Bitcoin Needs Just 1% Institutional Allocation For A Blast Off To $50,000: Research


Bullish Boost: A Quarter Of Large Institutional Investors Hold Bitcoin In Their Portfolio, New Survey Reveals

After zipping past $9,600 yesterday, the bitcoin bulls seem to have run out of steam as the crypto has dipped to $9,383.44 at press time. This means that BTC remains stuck within its macro trading range below the psychologically important $10,000 level. The $10K level has proved a tough nut for the bulls to crack in recent weeks.

For crypto analytics firm Messari, institutional investment is the one prime catalyst that could propel the digital asset to new all-time highs in the near future. In particular, Messari suggests that bitcoin has a good chance of shattering $50,000 if the institutional investors allocate just 1% of their portfolio to the flagship crypto.

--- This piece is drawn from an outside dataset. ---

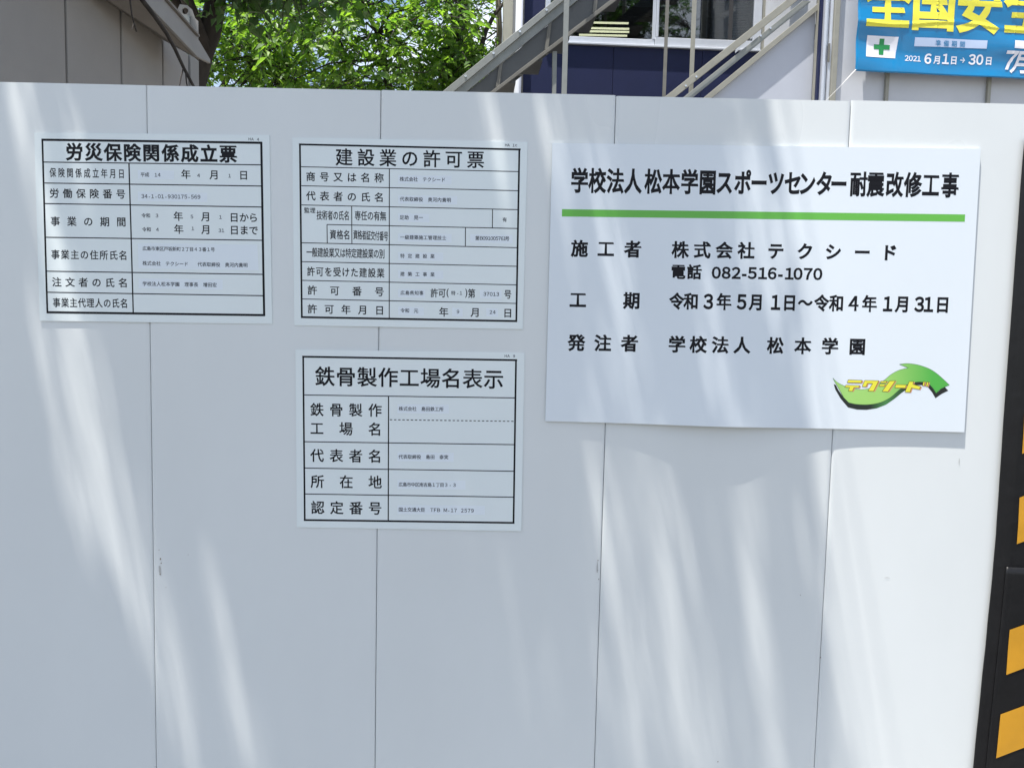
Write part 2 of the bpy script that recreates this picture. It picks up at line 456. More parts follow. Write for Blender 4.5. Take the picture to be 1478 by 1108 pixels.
# --- notice 1
def y1(x, z): return .0032+.0006*sin(x*9+1)*sin(z*7) + .0005*noise.noise(Vector((x*7, z*7, 1)))
r1 = board('insurance_notice', 'white ruled notice headed 労災保険関係成立票, the leftmost sheet on the white fence', [(50.6, 192), (389.5, 195.5), (393.4, 467.5), (58.8, 463)], M['sheet'], y1, .0015)
S = Sign(r1, FENCE, .0094, y1)
S.strokes([(61, 202.3, 379.2, 206.8, 3.2), (68.6, 450.6, 383, 454.8, 3.2), (62.2, 201.5, 69.8, 451.5, 2.6), (377.8, 206, 381.9, 456, 3.2)], name='border')
S.strokes([(63.5, 234.4, 377, 238.5, 1.5), (64.9, 264.6, 377.5, 269, 1.5), (66.1, 294.2, 378.2, 299.2, 1.5), (67.4, 342.7, 379, 347.1, 1.5), (68.4, 391.5, 380, 396.1, 1.5), (69.3, 421.8, 380.6, 426.8, 1.5), (187.2, 235.8, 193.3, 453, 1.9)])
S.line('労災保険関係成立票', 108.5, 219.6, 330, 222.7, 25.5, wt='b')
S.line('保険関係成立年月日', 77.4, 249.5, 176.3, 251.2, 9.6, 14)
S.line('労働保険番号', 79.5, 279.2, 175.3, 280.5, 14)
S.line('事業の期間', 81, 319.5, 176, 320.5, 14)
S.line('事業主の住所氏名', 81.3, 367.3, 178.6, 368.7, 12.6, 14)
S.line('注文者の氏名', 83.3, 407, 178.6, 408.2, 14)
S.line('事業主代理人の氏名', 83, 436.6, 180, 437.7, 11.4, 14)
S.glyphs([('年', 269.2, 252), ('月', 310, 252.7), ('日', 352.3, 253.2), ('年', 258, 312.4), ('月', 297.7, 313), ('日', 338.7, 314), ('か', 352.9, 314.2), ('ら', 366.4, 314.4),
          ('年', 258.7, 331), ('月', 298, 331.5), ('日', 339, 332.2), ('ま', 353, 332.4), ('で', 366.6, 332.8)], 14, 14)
S.poly([(200, 246), (252, 246.8), (252, 259.5), (200, 258.5)], M['strip'], 'label_tape', .00007)
S.poly([(200, 277), (300, 278.6), (300, 292), (200, 290.5)], M['strip'], 'label_tape', .00007)
S.poly([(200, 351), (372, 353.4), (374, 390), (201, 387.5)], M['strip'], 'label_tape', .00007)
S.poly([(201, 402), (322, 403.8), (322, 418), (201, 416)], M['strip'], 'label_tape', .00007)
S.glyphs([('平', 207, 252.6), ('成', 213.2, 252.6), ('1', 226, 253), ('4', 230.6, 253), ('4', 287.5, 253.8), ('1', 332.2, 254.2), ('令', 208.3, 311.4), ('和', 214.7, 311.4), ('3', 227.4, 311.6),
          ('5', 277.7, 313.1), ('1', 319, 313.8), ('令', 209.2, 331.4), ('和', 215.7, 331.4), ('4', 228, 331.7), ('1', 279, 330.2), ('3', 318, 333), ('1', 322.5, 333)], 6.6, 6.6, m=M['inkgrey'])
S.line('34-1-01-930175-569', 207, 283.7, 288, 284.6, 7.2, m=M['inkgrey'])
S.line('広島市東区戸坂新町2丁目43番1号', 209.6, 358.7, 307.8, 360.4, 6.4, m=M['inkgrey'])
S.line('株式会社　テクシード　　代表取締役　奥河内貴明', 209.7, 380, 355, 382.8, 6.6, m=M['inkgrey'])
S.line('学校法人松本学園　理事長　増田宏', 209.7, 409.5, 310.3, 411.2, 6.6, m=M['inkgrey'])
S.line('HA 4', 361, 201.4, 373, 201.9, 5, m=M['inkgrey'])

# --- notice 2
def y2(x, z): return .0032+.0006*sin(x*8)*sin(z*6+1) + .0005*noise.noise(Vector((x*7, z*7, 2)))
r2 = board('permit_notice', 'white ruled notice headed 建設業の許可票, upper sheet of the middle pair', [(422.5, 199), (761.5, 205.5), (754.5, 475), (425.5, 469.5)], M['sheet'], y2, .0015)
S = Sign(r2, FENCE, .0045, y2)
S.strokes([(432, 209, 751.5, 216.4, 2.6), (434.8, 457.6, 746.4, 463.4, 2.8), (433.4, 208, 436.2, 458.5, 2.6), (749.6, 215.5, 745.2, 464.2, 2.6)], name='border')
rows = [(241.2, 248.2), (268.5, 275.7), (296.2, 303), (350.6, 357.7), (377.8, 384.5), (404.7, 411.2), (431.5, 437.9)]
seg = [(435.3+i*.25, a, 748.2-i*.5, b, 1.2) for i, (a, b) in enumerate(rows)]
seg += [(472.5, 324.4, 747.2, 330.1, 1.2), (562.4, 244.2, 562.2, 460.6, 1.3), (508, 297.8, 508.4, 352.2, 1.2), (472.5, 324.4, 472.9, 351.4, 1.2), (711, 302.2, 710.7, 329.4, 1.2), (672, 328.7, 671.8, 356, 1.2)]
S.strokes(seg)
S.line('建設業の許可票', 497, 227.2, 686.6, 230.9, 25.5)
S.line('商号又は名称', 448.9, 255.3, 547.6, 257.2, 14)
S.line('代表者の氏名', 449.2, 283, 547.6, 285.2, 14)
S.line('監理', 443.4, 303.7, 451.8, 304, 8.2)
S.line('技術者の氏名', 461.3, 310.8, 500.9, 311.5, 8.0, 14)
S.line('専任の有無', 516.8, 311.4, 553.4, 312.2, 9.4, 14)
S.line('資格名', 481.2, 338.6, 501, 339.2, 9.7, 14)
S.line('資格者証交付番号', 513.5, 339, 557.5, 341.2, 6.6, 14)
S.line('一般建設業又は特定建設業の別', 446.8, 364.1, 551.7, 366.6, 8.3, 14)
S.line('許可を受けた建設業', 449.4, 391.8, 549.7, 394.1, 11.6, 14)
S.line('許可番号', 451.3, 418.8, 547.9, 421, 14)
S.line('許可年月日', 451.3, 445.7, 548.3, 447.7, 14)
S.glyphs([('許', 627.1, 422.8), ('可', 638.2, 422.8), ('(', 646.3, 422.9), (')', 673.1, 423.3), ('第', 680.8, 423.5), ('号', 732.9, 424.7)], 11.2, 13.6)
S.glyphs([('年', 640.6, 450.2), ('月', 686.2, 450.7), ('日', 732.9, 451.6)], 14, 14)
for x0, x1, yc in [(575, 652, 259.5), (575, 660, 288.5), (575, 620, 314.3), (575, 652, 343), (679, 740, 344.4), (575, 640, 370), (575, 640, 396), (575, 614, 423), (693, 724, 424.7), (575, 612, 448.5), (653, 668, 450), (702, 719, 450.6)]:
    S.poly([(x0, yc-6.2), (x1, yc-5), (x1, yc+7), (x0, yc+5.8)], M['strip'], 'label_tape', .00007)
S.line('株式会社　テクシード', 580.4, 259, 639.8, 260, 6.6, m=M['inkgrey'])
S.line('代表取締役　奥河内貴明', 580.8, 287.7, 648, 289.2, 6.6, m=M['inkgrey'])
S.line('足助　晃一', 580.4, 314.2, 607.7, 314.4, 6.6, m=M['inkgrey'])
S.line('有', 728.5, 317.3, 728.5, 317.3, 6.6, m=M['inkgrey'])
S.line('一級建築施工管理技士', 581.2, 342.6, 641.2, 343.7, 6.6, m=M['inkgrey'])
S.glyphs([('第', 689.2, 344)]+[(c, 695+i*3.72, 344.1+i*.05) for i, c in enumerate('B091005761')]+[('号', 732.2, 344.6)], 6.6, 6.8, m=M['inkgrey'])
S.line('特定建設業', 581.2, 369.5, 624.4, 370, 6.4, m=M['inkgrey'])
S.line('建築工事業', 581.2, 395.4, 624.4, 396.2, 6.4, m=M['inkgrey'])
S.line('広島県知事', 581.5, 422.5, 608.4, 422.9, 6.5, m=M['inkgrey'])
S.glyphs([('特', 654.4, 422.9), ('-', 660.8, 423), ('1', 665.5, 423)], 6.4, 6.4, m=M['inkgrey'])
S.line('37013', 699.8, 424.3, 718.3, 424.6, 7, m=M['inkgrey'])
S.glyphs([('令', 581.5, 448), ('和', 588, 448.1), ('元', 600.7, 448.5), ('9', 661.2, 449.8), ('2', 708.6, 450.4), ('4', 713.3, 450.5)], 6.6, 6.6, m=M['inkgrey'])
S.line('HA 1c', 730.5, 210, 745, 210.5, 5, m=M['inkgrey'])

# --- notice 3
def y3(x, z): return .0034+.0006*sin(x*10)*sin(z*6+2) + .0005*noise.noise(Vector((x*7, z*7, 3)))
r3 = board('steel_maker_notice', 'white ruled notice headed 鉄骨製作工場名表示, lower sheet of the middle pair', [(427, 504), (757, 509), (752.5, 765.5), (429, 760)], M['sheet'], y3, .0015)
S = Sign(r3, FENCE, .0069, y3)
S.strokes([(436.8, 514.5, 746.5, 519.6, 2.7), (439, 749.6, 742.6, 753.5, 2.7), (438.2, 513.6, 440.4, 750.2, 2.5), (744.8, 518.6, 741.2, 754.2, 2.6)], name='border')
S.strokes([(439.5, 569.6, 743.5, 573.9, 1.4), (440, 636.8, 742.8, 641.1, 1.4), (440.2, 674.8, 742.2, 679.3, 1.4), (440.4, 712.1, 741.6, 716.6, 1.4), (561.2, 571.3, 560.7, 751, 1.7)])
S.strokes([(563+i*6.03, 605.2+i*.078, 566.4+i*6.03, 605.25+i*.078, 1.3) for i in range(30)], name='dashed_line')
S.line('鉄骨製作工場名表示', 469.4, 542.7, 712.6, 546.8, 29.5, wt='b' if False else 'r')
S.line('鉄骨製作', 458, 590.6, 541.7, 591.6, 20)
S.line('工場名', 458, 617.6, 541.7, 618.8, 20)
S.line('代表者名', 458.2, 656.6, 541.7, 657.7, 20)
S.line('所在地', 458.6, 694.1, 541.9, 695, 20)
S.line('認定番号', 459, 731.6, 541.7, 732.6, 20)
for x0, x1, yc in [(574, 648, 589.6), (574, 655, 658.8), (574, 672, 698.8), (574, 700, 735)]:
    S.poly([(x0, yc-7), (x1, yc-6), (x1, yc+7), (x0, yc+6)], M['strip'], 'label_tape', .00007)
S.line('株式会社　島田鉄工所', 579, 589.3, 637.3, 590, 6.5, m=M['inkgrey'])
S.line('代表取締役　島田　泰実', 578.7, 658.5, 644.1, 659, 6.5, m=M['inkgrey'])
S.line('広島市中区南吉島1丁目3-3', 578.7, 698.3, 656, 699.2, 6.4, m=M['inkgrey'])
S.line('国土交通大臣', 578.7, 734.4, 610.7, 734.8, 6.5, m=M['inkgrey'])
S.line('TFB　M-17　2579', 623.5, 735.1, 682, 736, 6.9, m=M['inkgrey'])
S.line('HA 9', 730, 513.4, 742, 513.8, 5, m=M['inkgrey'])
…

Institutional Investors Taking Bitcoin Into The Stratosphere; Here’s How BTC Will Hit $50,000

Ryan Watkins, a researcher at Messari, analyzed what would happen to the bitcoin price if institutional investors took a page from hedge fund manager Paul Tudor Jones’s book and invested a “low single-digit percentage to bitcoin.”

In a comprehensive article published on June 23, Watkins observes that institutional money is viewed as the gateway to bitcoin’s multi-trillion-dollar valuation. If these high-rolling investors including endowments, pension funds, family offices, mutual funds, and hedge funds invested a small portion of their portfolio to bitcoin, billions of dollars in institutional money would flow to the crypto asset.

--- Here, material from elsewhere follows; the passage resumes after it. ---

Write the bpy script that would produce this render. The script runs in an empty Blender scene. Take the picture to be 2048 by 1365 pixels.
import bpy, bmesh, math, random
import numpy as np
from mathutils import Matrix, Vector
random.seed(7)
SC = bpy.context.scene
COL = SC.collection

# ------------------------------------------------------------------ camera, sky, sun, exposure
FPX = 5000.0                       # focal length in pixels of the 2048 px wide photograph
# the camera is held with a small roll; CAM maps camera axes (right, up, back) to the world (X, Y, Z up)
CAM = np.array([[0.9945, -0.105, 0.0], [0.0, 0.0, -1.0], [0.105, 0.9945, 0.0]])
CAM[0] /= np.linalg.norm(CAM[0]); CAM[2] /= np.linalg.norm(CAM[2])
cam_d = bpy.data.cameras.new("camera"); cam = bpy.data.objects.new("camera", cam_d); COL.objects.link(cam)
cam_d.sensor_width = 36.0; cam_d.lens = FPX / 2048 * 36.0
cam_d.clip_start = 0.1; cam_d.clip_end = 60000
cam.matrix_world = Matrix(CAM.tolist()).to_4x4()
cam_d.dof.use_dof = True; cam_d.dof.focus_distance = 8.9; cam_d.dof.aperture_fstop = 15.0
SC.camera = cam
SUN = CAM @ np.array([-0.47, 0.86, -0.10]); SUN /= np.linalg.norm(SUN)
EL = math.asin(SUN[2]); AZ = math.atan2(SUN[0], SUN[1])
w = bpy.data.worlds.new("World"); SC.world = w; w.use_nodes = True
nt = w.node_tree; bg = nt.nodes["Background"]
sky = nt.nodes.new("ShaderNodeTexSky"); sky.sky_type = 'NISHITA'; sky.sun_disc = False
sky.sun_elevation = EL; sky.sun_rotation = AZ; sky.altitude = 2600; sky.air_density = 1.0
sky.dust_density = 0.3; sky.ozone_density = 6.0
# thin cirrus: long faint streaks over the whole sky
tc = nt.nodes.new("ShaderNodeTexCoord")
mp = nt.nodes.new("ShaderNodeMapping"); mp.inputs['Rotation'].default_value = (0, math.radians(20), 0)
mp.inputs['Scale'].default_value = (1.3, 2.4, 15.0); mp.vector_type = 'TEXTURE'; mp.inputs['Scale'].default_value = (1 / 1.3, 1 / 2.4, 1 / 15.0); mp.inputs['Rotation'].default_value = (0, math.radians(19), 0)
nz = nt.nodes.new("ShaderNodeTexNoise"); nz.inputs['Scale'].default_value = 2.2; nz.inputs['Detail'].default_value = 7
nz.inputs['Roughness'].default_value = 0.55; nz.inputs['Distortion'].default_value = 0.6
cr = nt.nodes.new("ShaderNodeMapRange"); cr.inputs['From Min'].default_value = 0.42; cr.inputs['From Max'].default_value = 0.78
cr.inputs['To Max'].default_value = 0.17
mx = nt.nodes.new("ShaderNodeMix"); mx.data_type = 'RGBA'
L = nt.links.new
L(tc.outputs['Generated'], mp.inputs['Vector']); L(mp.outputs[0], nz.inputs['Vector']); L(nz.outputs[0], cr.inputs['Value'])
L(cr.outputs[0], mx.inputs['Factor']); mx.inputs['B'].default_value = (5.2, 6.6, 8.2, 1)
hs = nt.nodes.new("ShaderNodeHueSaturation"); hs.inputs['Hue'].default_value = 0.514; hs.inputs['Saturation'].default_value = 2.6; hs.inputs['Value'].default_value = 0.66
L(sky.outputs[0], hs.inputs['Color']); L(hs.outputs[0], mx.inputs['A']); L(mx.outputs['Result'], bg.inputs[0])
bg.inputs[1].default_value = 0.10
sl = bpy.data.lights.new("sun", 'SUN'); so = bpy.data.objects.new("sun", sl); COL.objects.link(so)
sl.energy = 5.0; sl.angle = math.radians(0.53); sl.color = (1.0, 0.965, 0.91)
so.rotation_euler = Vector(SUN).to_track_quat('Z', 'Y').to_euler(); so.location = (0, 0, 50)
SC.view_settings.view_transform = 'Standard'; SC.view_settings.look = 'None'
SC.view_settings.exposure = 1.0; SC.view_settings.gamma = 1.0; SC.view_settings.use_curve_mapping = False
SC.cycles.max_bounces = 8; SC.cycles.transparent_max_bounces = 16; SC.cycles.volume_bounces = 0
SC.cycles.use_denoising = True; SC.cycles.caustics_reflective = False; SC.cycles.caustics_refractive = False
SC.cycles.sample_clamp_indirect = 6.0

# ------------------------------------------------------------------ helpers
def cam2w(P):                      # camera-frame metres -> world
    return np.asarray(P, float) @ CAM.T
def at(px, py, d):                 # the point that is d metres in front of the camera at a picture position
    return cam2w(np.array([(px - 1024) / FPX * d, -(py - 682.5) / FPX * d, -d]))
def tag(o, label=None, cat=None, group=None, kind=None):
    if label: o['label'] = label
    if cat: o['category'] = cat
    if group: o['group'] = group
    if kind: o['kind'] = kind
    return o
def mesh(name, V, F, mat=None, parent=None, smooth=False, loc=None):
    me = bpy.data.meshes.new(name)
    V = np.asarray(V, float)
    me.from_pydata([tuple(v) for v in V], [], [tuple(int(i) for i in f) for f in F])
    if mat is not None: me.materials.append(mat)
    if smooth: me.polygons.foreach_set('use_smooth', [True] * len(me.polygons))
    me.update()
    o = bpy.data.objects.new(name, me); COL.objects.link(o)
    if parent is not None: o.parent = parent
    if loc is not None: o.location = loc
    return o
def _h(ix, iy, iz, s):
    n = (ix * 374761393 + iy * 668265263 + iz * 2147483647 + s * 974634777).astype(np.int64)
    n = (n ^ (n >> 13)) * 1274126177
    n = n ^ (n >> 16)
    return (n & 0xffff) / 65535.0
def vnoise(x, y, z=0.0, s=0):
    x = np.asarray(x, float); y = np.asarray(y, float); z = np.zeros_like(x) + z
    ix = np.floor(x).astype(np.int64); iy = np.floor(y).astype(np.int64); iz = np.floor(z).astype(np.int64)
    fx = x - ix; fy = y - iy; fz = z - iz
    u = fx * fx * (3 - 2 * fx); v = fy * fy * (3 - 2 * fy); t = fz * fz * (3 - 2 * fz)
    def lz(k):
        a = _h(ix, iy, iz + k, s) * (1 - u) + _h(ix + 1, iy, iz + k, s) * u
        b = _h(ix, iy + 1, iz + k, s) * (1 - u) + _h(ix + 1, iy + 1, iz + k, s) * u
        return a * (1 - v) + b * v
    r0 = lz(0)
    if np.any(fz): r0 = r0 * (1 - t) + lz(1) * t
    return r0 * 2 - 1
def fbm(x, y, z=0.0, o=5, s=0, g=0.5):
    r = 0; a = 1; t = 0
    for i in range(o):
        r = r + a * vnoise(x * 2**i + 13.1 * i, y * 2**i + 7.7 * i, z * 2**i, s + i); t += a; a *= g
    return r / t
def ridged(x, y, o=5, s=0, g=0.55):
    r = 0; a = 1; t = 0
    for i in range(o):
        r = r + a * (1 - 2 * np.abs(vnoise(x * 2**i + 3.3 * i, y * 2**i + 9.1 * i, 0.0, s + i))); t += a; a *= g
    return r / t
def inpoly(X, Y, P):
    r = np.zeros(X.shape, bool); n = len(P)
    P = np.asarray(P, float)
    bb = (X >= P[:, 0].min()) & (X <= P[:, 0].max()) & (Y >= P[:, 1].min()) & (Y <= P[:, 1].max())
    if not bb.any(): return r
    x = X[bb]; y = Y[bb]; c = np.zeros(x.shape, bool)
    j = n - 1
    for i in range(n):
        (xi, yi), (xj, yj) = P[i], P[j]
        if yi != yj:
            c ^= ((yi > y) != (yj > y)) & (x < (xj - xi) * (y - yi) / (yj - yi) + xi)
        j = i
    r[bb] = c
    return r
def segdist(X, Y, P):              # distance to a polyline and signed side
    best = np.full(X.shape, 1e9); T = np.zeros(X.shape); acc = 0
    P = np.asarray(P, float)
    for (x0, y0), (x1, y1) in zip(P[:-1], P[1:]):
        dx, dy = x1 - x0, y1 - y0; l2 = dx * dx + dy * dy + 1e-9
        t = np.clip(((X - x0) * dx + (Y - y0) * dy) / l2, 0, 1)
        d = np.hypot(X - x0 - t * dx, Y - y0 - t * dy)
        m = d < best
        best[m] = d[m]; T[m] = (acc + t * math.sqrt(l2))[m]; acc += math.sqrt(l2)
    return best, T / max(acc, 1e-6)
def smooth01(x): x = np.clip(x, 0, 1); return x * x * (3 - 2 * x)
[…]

The analysis found that new money inflows into bitcoin historically boosted the price at least 2x-25x higher during the 2017 bull rally. As things stand, institutions taking a 1% exposure to bitcoin would push the price of the asset to $50,000.

“Depending on your assumptions, an aggregate 1% institutional allocation to Bitcoin can easily bring Bitcoin’s market cap above $1 trillion, or over $50,000 per BTC. This is why enthusiasts get so excited about the prospect of institutional inflows. 1% is a lot when everyone does it.”

Traditional Hedge Funds Will Be The First Institutional Movers

It should be noted that Watkins believes bitcoin may not need institutional investors to succeed. However, “success as a store of value is measured in price. And if bitcoin is to become a globally adopted non-sovereign store of value, it will need to convince institutional investors to transfer wealth into the asset,” he posited.

The cryptocurrency aficionado then points out a number of macro factors that will make bitcoin attractive to the ever so elusive institutional investors: the vast money-printing programs by central banks that are likely to result in high inflation and fiat debasement, the increasing reliance in digital money, and the overall decline in trust in financial institutions.

Watkins speculates that the traditional hedge funds will be the bellwether of institutional entry into crypto:

“Among the most likely to invest in Bitcoin are hedge funds, which have some of the most flexible investment mandates. Hedge funds can virtually invest in any asset class and financial instrument they agree to with their [limited partnerships].”